Está bem longe de quem vos escreve tentar o desvendamento da obra de maneira absoluta. Explico. Primeiro porque tenho um ponto de vista diferente de todos os meus leitores; o que faço é dar-lhes dicas, informações úteis sobre o que se trata determinada criação. E em segundo lugar, e muito importante, é que uma única nota de um instrumento utilizado pode nos contar ideias inesgotáveis, não aparentando uma única verdade, ou um só universo para as pessoas, e para o próprio criador.
Talvez, se tivesse eu mesma produzido, improvisado e entregue aos ouvintes a coleção musical, pudesse afirmar com certeza: olha, significa isso e aquele outro! Confesso que adoro liberdade criativa e mantenho a imaginação dona destes dedinhos que entregam palavras!

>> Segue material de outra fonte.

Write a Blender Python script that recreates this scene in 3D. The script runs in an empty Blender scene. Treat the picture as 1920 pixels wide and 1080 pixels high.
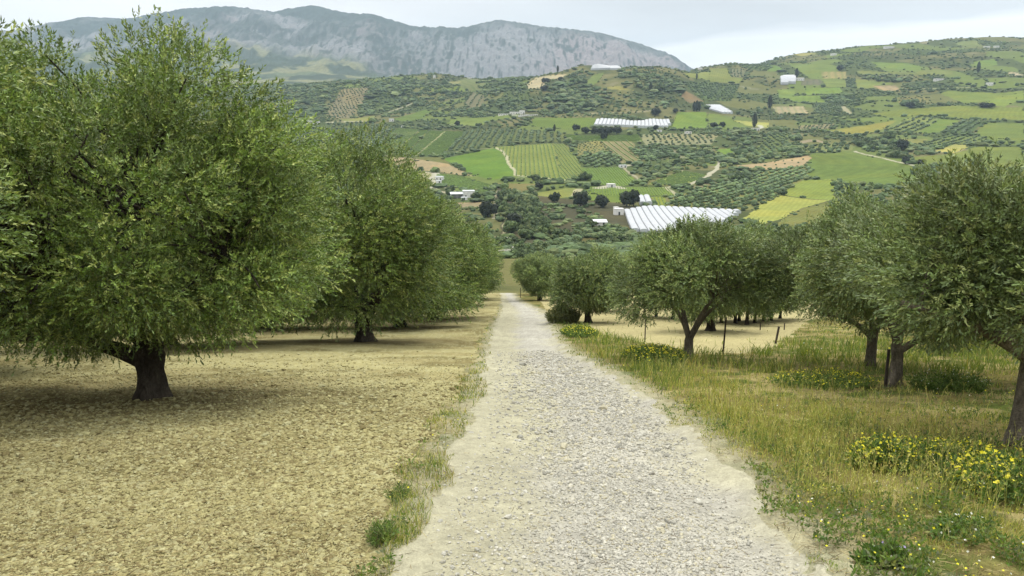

Ah, e não posso esquecer de tocar em um outro assunto: o que é belo para você? Vamos pegar uma caixinha e jogar duas pedras lá dentro e deixá-las para observação, embaixo de uma árvore, sob olhares atentos. Pronto. É arte? Sim, não…? Como você vê e sente, cabe somente a você desvendar, e isso é o que torna tudo tão bonito na existência.
Volto a afirmar: estou longe de encontrar uma explicação absoluta para a música! O som e a percepção é que irão contar a história. Talvez repleta de beleza para mim, já, para você, repleta de estranheza. Significa que a arte me toca; atinge o objetivo e fará o sentido que eu der a ela.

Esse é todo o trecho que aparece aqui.